Orwell fez um verdadeiro livro gonzo em Na pior em Paris e Londres (Companhia das Letras, 2006, 256 págs.), recém lançado pela editora Companhia das Letras. Depois de trabalhar como policial do Império Britânico na Birmânia, ele resolveu saber como era o outro lado, como era a vida, o modo de ser e de pensar da população pobre e esquecida pelas autoridades... e foi viver como um pobre.
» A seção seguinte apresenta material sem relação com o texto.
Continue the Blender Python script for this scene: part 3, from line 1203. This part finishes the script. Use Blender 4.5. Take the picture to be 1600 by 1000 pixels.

Mal vestido, magro como uma tábua, acomodou-se num quarto e dedicou o inverno de 1927 a andar pelas ruas e a conhecer a população pobre de Londres. Até então sentira pelos pobres uma mistura de repulsa, fascínio e medo. Pavor maior sentia de pulgas, baratas, percevejos e ratos. Ao viver como pobre, aos poucos foi revendo seus conceitos, exceto sobre os ratos, que sempre lhe incutiram o mais terrível pavor, tanto que a tortura do personagem principal de 1984 se dá com ratos.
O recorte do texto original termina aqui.